### Given data:
┌────────

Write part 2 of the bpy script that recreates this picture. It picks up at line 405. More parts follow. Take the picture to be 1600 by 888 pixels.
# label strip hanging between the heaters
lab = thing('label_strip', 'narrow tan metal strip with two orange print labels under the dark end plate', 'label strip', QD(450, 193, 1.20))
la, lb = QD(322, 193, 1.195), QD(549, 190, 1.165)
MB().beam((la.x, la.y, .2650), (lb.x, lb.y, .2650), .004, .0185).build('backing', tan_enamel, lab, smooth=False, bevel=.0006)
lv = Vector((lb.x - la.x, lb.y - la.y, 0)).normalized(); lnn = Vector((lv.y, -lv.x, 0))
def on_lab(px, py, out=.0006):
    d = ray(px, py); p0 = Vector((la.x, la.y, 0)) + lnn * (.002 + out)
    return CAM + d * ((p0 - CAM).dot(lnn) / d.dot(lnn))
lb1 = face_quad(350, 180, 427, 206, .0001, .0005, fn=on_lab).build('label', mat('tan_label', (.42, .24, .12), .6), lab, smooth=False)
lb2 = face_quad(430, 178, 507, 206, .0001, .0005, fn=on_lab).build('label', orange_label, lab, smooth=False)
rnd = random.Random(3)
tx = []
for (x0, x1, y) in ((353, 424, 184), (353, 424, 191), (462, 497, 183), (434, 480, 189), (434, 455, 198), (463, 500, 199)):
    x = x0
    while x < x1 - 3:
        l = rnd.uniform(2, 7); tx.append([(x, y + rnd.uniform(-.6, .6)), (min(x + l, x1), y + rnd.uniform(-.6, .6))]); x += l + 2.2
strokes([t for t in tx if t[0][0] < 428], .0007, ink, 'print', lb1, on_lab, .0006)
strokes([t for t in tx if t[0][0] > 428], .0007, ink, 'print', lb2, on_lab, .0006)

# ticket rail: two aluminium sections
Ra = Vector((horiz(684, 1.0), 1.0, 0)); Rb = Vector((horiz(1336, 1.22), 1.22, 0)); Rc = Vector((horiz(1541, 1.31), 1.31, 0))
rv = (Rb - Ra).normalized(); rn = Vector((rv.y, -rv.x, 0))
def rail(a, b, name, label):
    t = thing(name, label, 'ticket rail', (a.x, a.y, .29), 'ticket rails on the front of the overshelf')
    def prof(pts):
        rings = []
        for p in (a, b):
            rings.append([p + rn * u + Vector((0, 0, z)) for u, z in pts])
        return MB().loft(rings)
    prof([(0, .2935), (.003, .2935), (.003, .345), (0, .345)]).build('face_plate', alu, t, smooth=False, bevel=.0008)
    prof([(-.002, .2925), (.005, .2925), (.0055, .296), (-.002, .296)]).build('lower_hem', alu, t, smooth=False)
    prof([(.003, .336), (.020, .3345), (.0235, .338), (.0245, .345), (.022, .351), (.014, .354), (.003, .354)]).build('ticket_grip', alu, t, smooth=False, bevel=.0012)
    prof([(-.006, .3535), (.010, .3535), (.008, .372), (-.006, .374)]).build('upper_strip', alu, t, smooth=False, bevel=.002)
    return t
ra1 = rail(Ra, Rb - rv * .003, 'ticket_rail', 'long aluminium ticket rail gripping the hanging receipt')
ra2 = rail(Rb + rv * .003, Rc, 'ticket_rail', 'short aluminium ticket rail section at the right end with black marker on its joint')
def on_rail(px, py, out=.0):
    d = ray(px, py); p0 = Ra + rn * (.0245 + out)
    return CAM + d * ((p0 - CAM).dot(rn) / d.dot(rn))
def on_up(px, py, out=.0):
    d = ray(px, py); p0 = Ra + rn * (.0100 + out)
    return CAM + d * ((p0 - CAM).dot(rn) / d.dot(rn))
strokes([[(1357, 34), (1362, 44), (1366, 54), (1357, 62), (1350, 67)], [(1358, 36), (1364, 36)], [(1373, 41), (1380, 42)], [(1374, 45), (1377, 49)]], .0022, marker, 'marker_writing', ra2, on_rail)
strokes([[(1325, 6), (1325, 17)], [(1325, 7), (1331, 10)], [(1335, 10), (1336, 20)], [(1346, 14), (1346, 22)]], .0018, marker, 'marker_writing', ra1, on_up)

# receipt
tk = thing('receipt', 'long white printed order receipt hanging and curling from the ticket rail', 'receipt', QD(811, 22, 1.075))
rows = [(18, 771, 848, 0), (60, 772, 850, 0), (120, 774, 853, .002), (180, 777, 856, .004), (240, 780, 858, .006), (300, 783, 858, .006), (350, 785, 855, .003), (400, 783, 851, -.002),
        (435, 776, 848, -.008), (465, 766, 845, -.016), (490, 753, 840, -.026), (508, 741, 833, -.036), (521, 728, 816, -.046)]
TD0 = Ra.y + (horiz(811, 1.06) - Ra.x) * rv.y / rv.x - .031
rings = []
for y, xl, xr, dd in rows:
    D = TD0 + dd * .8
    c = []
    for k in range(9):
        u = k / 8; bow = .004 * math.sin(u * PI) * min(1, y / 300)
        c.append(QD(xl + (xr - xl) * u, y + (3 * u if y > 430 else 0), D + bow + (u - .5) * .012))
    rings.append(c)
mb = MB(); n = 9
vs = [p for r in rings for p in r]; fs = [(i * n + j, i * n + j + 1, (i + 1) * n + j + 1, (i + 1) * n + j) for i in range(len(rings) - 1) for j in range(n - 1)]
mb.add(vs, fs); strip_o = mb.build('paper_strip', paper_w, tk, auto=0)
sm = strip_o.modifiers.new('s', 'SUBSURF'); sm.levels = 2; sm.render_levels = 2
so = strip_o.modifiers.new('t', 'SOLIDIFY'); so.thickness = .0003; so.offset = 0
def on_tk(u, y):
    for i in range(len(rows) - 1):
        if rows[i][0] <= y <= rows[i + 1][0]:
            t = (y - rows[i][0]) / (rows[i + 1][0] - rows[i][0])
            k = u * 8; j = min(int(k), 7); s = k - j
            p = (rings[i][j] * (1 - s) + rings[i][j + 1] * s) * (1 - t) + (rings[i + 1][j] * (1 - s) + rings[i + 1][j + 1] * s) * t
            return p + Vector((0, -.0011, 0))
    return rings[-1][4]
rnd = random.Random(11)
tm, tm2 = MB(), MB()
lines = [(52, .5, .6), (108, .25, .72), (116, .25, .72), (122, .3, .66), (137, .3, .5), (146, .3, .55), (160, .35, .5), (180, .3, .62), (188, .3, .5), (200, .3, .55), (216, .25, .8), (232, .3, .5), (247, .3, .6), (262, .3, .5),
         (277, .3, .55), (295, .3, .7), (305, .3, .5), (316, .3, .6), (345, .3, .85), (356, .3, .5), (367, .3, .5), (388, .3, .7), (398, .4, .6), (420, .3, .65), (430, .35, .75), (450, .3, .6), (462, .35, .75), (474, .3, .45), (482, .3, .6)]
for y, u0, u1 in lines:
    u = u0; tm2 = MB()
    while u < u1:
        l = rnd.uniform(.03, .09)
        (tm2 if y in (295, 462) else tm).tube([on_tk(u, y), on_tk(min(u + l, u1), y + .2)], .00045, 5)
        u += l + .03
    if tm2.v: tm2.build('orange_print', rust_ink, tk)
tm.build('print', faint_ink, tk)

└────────

### Instructions for the task:
Repeat the material above in full, keeping every word.

### Exercise result:
Write part 2 of the bpy script that recreates this picture. It picks up at line 405. More parts follow. Take the picture to be 1600 by 888 pixels.
# label strip hanging between the heaters
lab = thing('label_strip', 'narrow tan metal strip with two orange print labels under the dark end plate', 'label strip', QD(450, 193, 1.20))
la, lb = QD(322, 193, 1.195), QD(549, 190, 1.165)
MB().beam((la.x, la.y, .2650), (lb.x, lb.y, .2650), .004, .0185).build('backing', tan_enamel, lab, smooth=False, bevel=.0006)
lv = Vector((lb.x - la.x, lb.y - la.y, 0)).normalized(); lnn = Vector((lv.y, -lv.x, 0))
def on_lab(px, py, out=.0006):
    d = ray(px, py); p0 = Vector((la.x, la.y, 0)) + lnn * (.002 + out)
    return CAM + d * ((p0 - CAM).dot(lnn) / d.dot(lnn))
lb1 = face_quad(350, 180, 427, 206, .0001, .0005, fn=on_lab).build('label', mat('tan_label', (.42, .24, .12), .6), lab, smooth=False)
lb2 = face_quad(430, 178, 507, 206, .0001, .0005, fn=on_lab).build('label', orange_label, lab, smooth=False)
rnd = random.Random(3)
tx = []
for (x0, x1, y) in ((353, 424, 184), (353, 424, 191), (462, 497, 183), (434, 480, 189), (434, 455, 198), (463, 500, 199)):
    x = x0
    while x < x1 - 3:
        l = rnd.uniform(2, 7); tx.append([(x, y + rnd.uniform(-.6, .6)), (min(x + l, x1), y + rnd.uniform(-.6, .6))]); x += l + 2.2
strokes([t for t in tx if t[0][0] < 428], .0007, ink, 'print', lb1, on_lab, .0006)
strokes([t for t in tx if t[0][0] > 428], .0007, ink, 'print', lb2, on_lab, .0006)

# ticket rail: two aluminium sections
Ra = Vector((horiz(684, 1.0), 1.0, 0)); Rb = Vector((horiz(1336, 1.22), 1.22, 0)); Rc = Vector((horiz(1541, 1.31), 1.31, 0))
rv = (Rb - Ra).normalized(); rn = Vector((rv.y, -rv.x, 0))
def rail(a, b, name, label):
    t = thing(name, label, 'ticket rail', (a.x, a.y, .29), 'ticket rails on the front of the overshelf')
    def prof(pts):
        rings = []
        for p in (a, b):
            rings.append([p + rn * u + Vector((0, 0, z)) for u, z in pts])
        return MB().loft(rings)
    prof([(0, .2935), (.003, .2935), (.003, .345), (0, .345)]).build('face_plate', alu, t, smooth=False, bevel=.0008)
    prof([(-.002, .2925), (.005, .2925), (.0055, .296), (-.002, .296)]).build('lower_hem', alu, t, smooth=False)
    prof([(.003, .336), (.020, .3345), (.0235, .338), (.0245, .345), (.022, .351), (.014, .354), (.003, .354)]).build('ticket_grip', alu, t, smooth=False, bevel=.0012)
    prof([(-.006, .3535), (.010, .3535), (.008, .372), (-.006, .374)]).build('upper_strip', alu, t, smooth=False, bevel=.002)
    return t
ra1 = rail(Ra, Rb - rv * .003, 'ticket_rail', 'long aluminium ticket rail gripping the hanging receipt')
ra2 = rail(Rb + rv * .003, Rc, 'ticket_rail', 'short aluminium ticket rail section at the right end with black marker on its joint')
def on_rail(px, py, out=.0):
    d = ray(px, py); p0 = Ra + rn * (.0245 + out)
    return CAM + d * ((p0 - CAM).dot(rn) / d.dot(rn))
def on_up(px, py, out=.0):
    d = ray(px, py); p0 = Ra + rn * (.0100 + out)
    return CAM + d * ((p0 - CAM).dot(rn) / d.dot(rn))
strokes([[(1357, 34), (1362, 44), (1366, 54), (1357, 62), (1350, 67)], [(1358, 36), (1364, 36)], [(1373, 41), (1380, 42)], [(1374, 45), (1377, 49)]], .0022, marker, 'marker_writing', ra2, on_rail)
strokes([[(1325, 6), (1325, 17)], [(1325, 7), (1331, 10)], [(1335, 10), (1336, 20)], [(1346, 14), (1346, 22)]], .0018, marker, 'marker_writing', ra1, on_up)

# receipt
tk = thing('receipt', 'long white printed order receipt hanging and curling from the ticket rail', 'receipt', QD(811, 22, 1.075))
rows = [(18, 771, 848, 0), (60, 772, 850, 0), (120, 774, 853, .002), (180, 777, 856, .004), (240, 780, 858, .006), (300, 783, 858, .006), (350, 785, 855, .003), (400, 783, 851, -.002),
        (435, 776, 848, -.008), (465, 766, 845, -.016), (490, 753, 840, -.026), (508, 741, 833, -.036), (521, 728, 816, -.046)]
TD0 = Ra.y + (horiz(811, 1.06) - Ra.x) * rv.y / rv.x - .031
rings = []
for y, xl, xr, dd in rows:
    D = TD0 + dd * .8
    c = []
    for k in range(9):
        u = k / 8; bow = .004 * math.sin(u * PI) * min(1, y / 300)
        c.append(QD(xl + (xr - xl) * u, y + (3 * u if y > 430 else 0), D + bow + (u - .5) * .012))
    rings.append(c)
mb = MB(); n = 9
vs = [p for r in rings for p in r]; fs = [(i * n + j, i * n + j + 1, (i + 1) * n + j + 1, (i + 1) * n + j) for i in range(len(rings) - 1) for j in range(n - 1)]
mb.add(vs, fs); strip_o = mb.build('paper_strip', paper_w, tk, auto=0)
sm = strip_o.modifiers.new('s', 'SUBSURF'); sm.levels = 2; sm.render_levels = 2
so = strip_o.modifiers.new('t', 'SOLIDIFY'); so.thickness = .0003; so.offset = 0
def on_tk(u, y):
    for i in range(len(rows) - 1):
        if rows[i][0] <= y <= rows[i + 1][0]:
            t = (y - rows[i][0]) / (rows[i + 1][0] - rows[i][0])
            k = u * 8; j = min(int(k), 7); s = k - j
            p = (rings[i][j] * (1 - s) + rings[i][j + 1] * s) * (1 - t) + (rings[i + 1][j] * (1 - s) + rings[i + 1][j + 1] * s) * t
            return p + Vector((0, -.0011, 0))
    return rings[-1][4]
rnd = random.Random(11)
tm, tm2 = MB(), MB()
lines = [(52, .5, .6), (108, .25, .72), (116, .25, .72), (122, .3, .66), (137, .3, .5), (146, .3, .55), (160, .35, .5), (180, .3, .62), (188, .3, .5), (200, .3, .55), (216, .25, .8), (232, .3, .5), (247, .3, .6), (262, .3, .5),
         (277, .3, .55), (295, .3, .7), (305, .3, .5), (316, .3, .6), (345, .3, .85), (356, .3, .5), (367, .3, .5), (388, .3, .7), (398, .4, .6), (420, .3, .65), (430, .35, .75), (450, .3, .6), (462, .35, .75), (474, .3, .45), (482, .3, .6)]
for y, u0, u1 in lines:
    u = u0; tm2 = MB()
    while u < u1:
        l = rnd.uniform(.03, .09)
        (tm2 if y in (295, 462) else tm).tube([on_tk(u, y), on_tk(min(u + l, u1), y + .2)], .00045, 5)
        u += l + .03
    if tm2.v: tm2.build('orange_print', rust_ink, tk)
tm.build('print', faint_ink, tk)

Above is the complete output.